▶ **WHAT THE TASK ASKS**:
Only the lines from the start of the data to the line containing "Y = up + t[:, None] * (corner - up)", both included, should be output, exactly and without pictures.
— START —
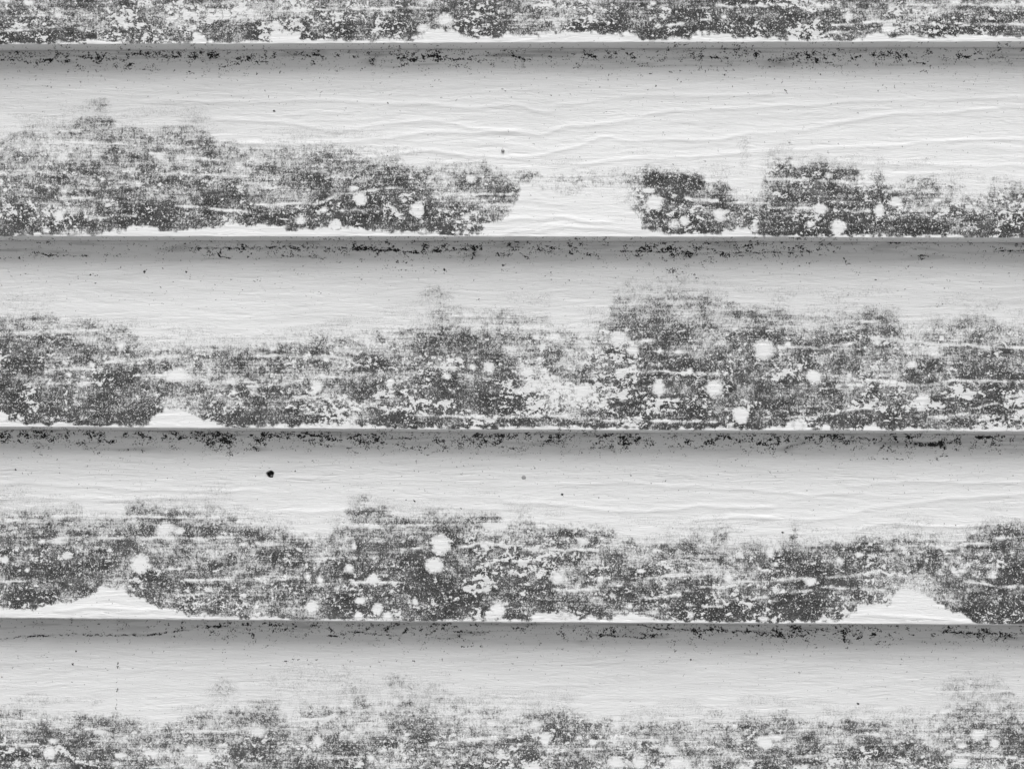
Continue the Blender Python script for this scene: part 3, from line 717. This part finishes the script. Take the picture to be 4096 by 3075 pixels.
def make_board(k, fine, hole=False):
    data = k if k in LIPS else (1, 2, 3)[k % 3]
    xs = columns(fine)
    if k == 4:
        xs = np.unique(np.concatenate([xs, np.arange(452, 472, 1.0)]))
    if hole:
        xs = np.unique(np.concatenate([xs, np.arange(HOLE[0] - 26, HOLE[0] + 26, 1.6)]))
    up = lip(k - 1, xs)
    band = BAND.get(k, 15.0) * (1 if k in BAND else 1)
    lo = lip(k, xs)
    wave = 1.6 * (vn(xs / 90, xs * 0, 900 + k) - .5) + 1.2 * (vn(xs / 28, xs * 0, 930 + k) - .5)
    corner = lo - band + wave
    rows = int(760 / (3.2 if fine else 16))
    t = np.linspace(0, 1, rows)
    # finer rows close under the lip above and by this board's own lip
    t = np.unique(np.concatenate([t, np.linspace(.97, 1, 10)]))
    if hole:
        tt = (HOLE[1] - np.interp(HOLE[0], xs, up)) / (np.interp(HOLE[0], xs, corner) - np.interp(HOLE[0], xs, up))
        t = np.unique(np.concatenate([t, np.linspace(tt - .035, tt + .035, 34)]))
    X = np.broadcast_to(xs, (len(t), len(xs))).copy()
    Y = up + t[:, None] * (corner - up)

    # where this board's stains are looked up
    if k in LIPS:
        sx = X
        sy = Y
    else:
        sx = X * (-1 if k % 2 else 1) + 1300 * k
        sy = Y - up + lip(data - 1, xs)
    sx = np.abs((sx + 8192) % 8192 - 4096)          # folded back into the surveyed width
    if k in LIPS:
        sx = np.where(X < 0, -X, np.where(X > 4096, 8192 - X, X))
    # the survey's windows need monotonic columns only inside the view; outside it the pattern runs on folded
    def run(sl):
        return survey(data, sx[:, sl], sy[:, sl], up[sl] * 0 + lip(data - 1, sx[0, sl]), lip(data, sx[0, sl]), 100 * data + 7 * (k not in LIPS) * k)

    inside = np.where((xs >= 0) & (xs <= 4096))[0]
    parts = []
    if k in LIPS:
        a, bnd = inside[0], inside[-1] + 1
        for sl in (slice(0, a), slice(a, bnd), slice(bnd, len(xs))):
            parts.append(run(sl))
    else:
        parts.append(run(slice(0, len(xs))))
    mould, dirt, chip, h, soil_grey = [np.concatenate([q[i] for q in parts], axis=1) for i in range(5)]

    depth = T * (1 - t[:, None]) - h
    bore = np.zeros_like(X)
    if hole:
        ang = np.arctan2(Y - HOLE[1], X - HOLE[0])
        r = np.hypot(X - HOLE[0], Y - HOLE[1]) / HOLE[2] + .07 * np.sin(3 * ang + 1) + .05 * np.sin(5 * ang)
        inn = 1 - sstep(.86, 1.05, r)
        depth = depth + .0045 * inn - .00012 * np.exp(-((r - 1.12) / .12) ** 2)
        bore = 1 - sstep(.72, 1.0, r)
        mould = mould * (1 - inn)
        dirt = np.where(r < 1.3, 0, dirt)

    # rows above (hidden behind the board above), then rounded corner, underside and back
    def row(y, d):
        return (np.broadcast_to(y, xs.shape).astype(float), np.broadcast_to(d, xs.shape).astype(float))
    slope = T / 700.0
    pre = [row(up - HIDDEN, T + HIDDEN * slope), row(up - HIDDEN * .5, T + HIDDEN * .5 * slope)]
    R = 2.4                                              # corner radius, photograph's pixels
    R_m = R * P / 4
    dlast = depth[-1]
    post = []
    for a in (25, 50, 75):
        a = math.radians(a)
        post.append(row(corner + R * math.sin(a), dlast + R_m * (1 - math.cos(a))))
    y0 = corner + R
    d0 = dlast + R_m
    for f in (0.02, .25, .5, .75, 1.0):
        post.append(row(y0 + (lo - y0) * f, d0 + (T - .00006 - d0) * f))
    back = [row(lo - HIDDEN - 14, T - .00006), row(lo - HIDDEN - 16, T + .0012), row(up - HIDDEN, T + .0024)]
    ys = [p[0] for p in pre] + list(Y) + [p[0] for p in post] + [p[0] for p in back]
    ds = [p[1] for p in pre] + list(depth) + [p[1] for p in post] + [p[1] for p in back]
    YY = np.array(ys)
    DD = np.array(ds)
    nr, nc = YY.shape
    n0 = len(pre)
    XX = np.broadcast_to(xs, (nr, nc))
    co = np.empty((nr, nc, 3), np.float32)
    co[..., 0] = (XX / 4 - 512) * P
    co[..., 1] = DD
    co[..., 2] = ZC + (384 - YY / 4) * P

    def full(a, edge):
        out = np.zeros((nr, nc), np.float32)
        out[n0:n0 + len(t)] = a
        out[n0 + len(t):n0 + len(t) + len(post)] = edge
        return out.ravel()

    edge_dirt = .16 + .25 * (vn(xs / 130, xs * 0, 77 + k) > .66) * vn(xs / 20, xs * 0, 78 + k)
    A = {'mould': full(mould, 0), 'dirt': full(dirt, edge_dirt), 'chip': full(chip, 0), 'bore': full(bore, 0), 'soil_grey': full(soil_grey, 0)}

    idx = np.arange(nr * nc).reshape(nr, nc)
    nxt = np.roll(idx, -1, axis=0)                       # the last row closes on the first
    quads = np.stack([idx[:, :-1], nxt[:, :-1], nxt[:, 1:], idx[:, 1:]], axis=-1).reshape(-1, 4)
    me = bpy.data.meshes.new('board')
    nq = len(quads)
    caps = [idx[:, 0][::-1], idx[:, -1]]
    nloops = nq * 4 + sum(len(c) for c in caps)
    me.vertices.add(nr * nc)
    me.vertices.foreach_set('co', co.ravel())
    me.loops.add(nloops)
    me.loops.foreach_set('vertex_index', np.concatenate([quads.ravel()] + caps).astype(np.int32))
    me.polygons.add(nq + 2)
    starts = np.concatenate([np.arange(nq) * 4, [nq * 4, nq * 4 + len(caps[0])]]).astype(np.int32)
    me.polygons.foreach_set('loop_start', starts)
    me.update(calc_edges=True)
    me.validate()
    me.shade_smooth()
    for name, arr in A.items():
        at = me.attributes.new(name, 'FLOAT', 'POINT')
        at.data.foreach_set('value', arr.astype(np.float32))
    me.materials.append(M_BOARD)
    o = bpy.data.objects.new('board', me)
    COL.objects.link(o)
    o.parent = wall
    return o


boards = {}
for k in (0, 1, 2, 3, 4):
    boards[k] = make_board(k, True, hole=(k == 3))
boards[3]['label'] = 'board with the open dark nail hole'
for k in list(range(-4, 0)) + list(range(5, 9)):         # the wall goes on above and below the picture
    boards[k] = make_board(k, False)


# ------------------------------------------------------------------ small things
def to_world(x, y, d):
    return ((x / 4 - 512) * P, d, ZC + (384 - y / 4) * P)


def face_depth(k, x, y):
    up = float(lip(k - 1, x))
    lo = float(lip(k, x)) - BAND[k]
    return T * (1 - (y - up) / (lo - up))


def nail_head(k, x, y, r, d, mat, parent, label=None):
    """a slightly domed, uneven disc facing out of the wall"""
    c = to_world(x, y, d)
    rm = r / 4 * P
    vs_, fs = [], []
    prof = [(1.0, .0012), (1.0, .00005), (.93, -.00010), (.6, -.00022), (.25, -.00027)]
    n = 20
    for pr, dy in prof:
        for i in range(n):
            a = 2 * math.pi * i / n
            q = pr * rm * (1 + .05 * math.sin(3 * a + x) + .03 * math.sin(7 * a))
            vs_.append((q * math.cos(a), dy, q * math.sin(a)))
    for j in range(len(prof) - 1):
        for i in range(n):
            fs.append((j * n + i, j * n + (i + 1) % n, (j + 1) * n + (i + 1) % n, (j + 1) * n + i))
    fs.append(tuple((len(prof) - 1) * n + i for i in range(n)))
    o = mesh_object('nail_head', vs_, fs, mat, parent, smooth=True)
    o.location = c
    if label:
        o['label'] = label
    return o


nail_head(3, HOLE[0] + 4.5, HOLE[1] + 6.5, 5.0, face_depth(3, *HOLE[:2]) + .0022, M_NAIL, boards[3], 'small nail deep in the open hole')
nail_head(3, 2095.5, 1909.5, 9.2, face_depth(3, 2095, 1909) - .00002, M_NAIL_PAINTED, boards[3], 'worn grey nail head flush with the paint')


def seed(x, y):
    """teardrop husk with a short stalk, stuck to the paint, rounded side out"""
    prof = [(-9.0, .9), (-8.2, 1.9), (-6.8, 1.7), (-5.5, 2.6), (-3.2, 4.6), (-.5, 6.3), (2.5, 7.0), (5.5, 6.7), (8.3, 5.2), (10.2, 3.0), (11.2, .8)]
    n = 16
    vs_, fs = [], []
    for (yy, r) in prof:
        for i in range(n):
            a = 2 * math.pi * i / n
            vs_.append((r / 4 * P * math.cos(a) + .04 * yy / 4 * P, -(r * .55) / 4 * P * (1 + math.sin(a)), -yy / 4 * P))
    for j in range(len(prof) - 1):
        for i in range(n):
            fs.append((j * n + i, j * n + (i + 1) % n, (j + 1) * n + (i + 1) % n, (j + 1) * n + i))
    fs.append(tuple(range(n))[::-1])
    fs.append(tuple((len(prof) - 1) * n + i for i in range(n)))
    o = mesh_object('seed', vs_, fs, M_SEED, None, smooth=True)
    o.location = to_world(x, y, face_depth(1, x, y) + .0001)
    o['label'] = 'tiny grey teardrop seed stuck to clean white paint above the mould'
    o['category'] = 'seed'
    return o


seed(2011.5, 596)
— END —
▶ **PROBLEM SOLUTION**:
Continue the Blender Python script for this scene: part 3, from line 717. This part finishes the script. Take the picture to be 4096 by 3075 pixels.
def make_board(k, fine, hole=False):
    data = k if k in LIPS else (1, 2, 3)[k % 3]
    xs = columns(fine)
    if k == 4:
        xs = np.unique(np.concatenate([xs, np.arange(452, 472, 1.0)]))
    if hole:
        xs = np.unique(np.concatenate([xs, np.arange(HOLE[0] - 26, HOLE[0] + 26, 1.6)]))
    up = lip(k - 1, xs)
    band = BAND.get(k, 15.0) * (1 if k in BAND else 1)
    lo = lip(k, xs)
    wave = 1.6 * (vn(xs / 90, xs * 0, 900 + k) - .5) + 1.2 * (vn(xs / 28, xs * 0, 930 + k) - .5)
    corner = lo - band + wave
    rows = int(760 / (3.2 if fine else 16))
    t = np.linspace(0, 1, rows)
    # finer rows close under the lip above and by this board's own lip
    t = np.unique(np.concatenate([t, np.linspace(.97, 1, 10)]))
    if hole:
        tt = (HOLE[1] - np.interp(HOLE[0], xs, up)) / (np.interp(HOLE[0], xs, corner) - np.interp(HOLE[0], xs, up))
        t = np.unique(np.concatenate([t, np.linspace(tt - .035, tt + .035, 34)]))
    X = np.broadcast_to(xs, (len(t), len(xs))).copy()
    Y = up + t[:, None] * (corner - up)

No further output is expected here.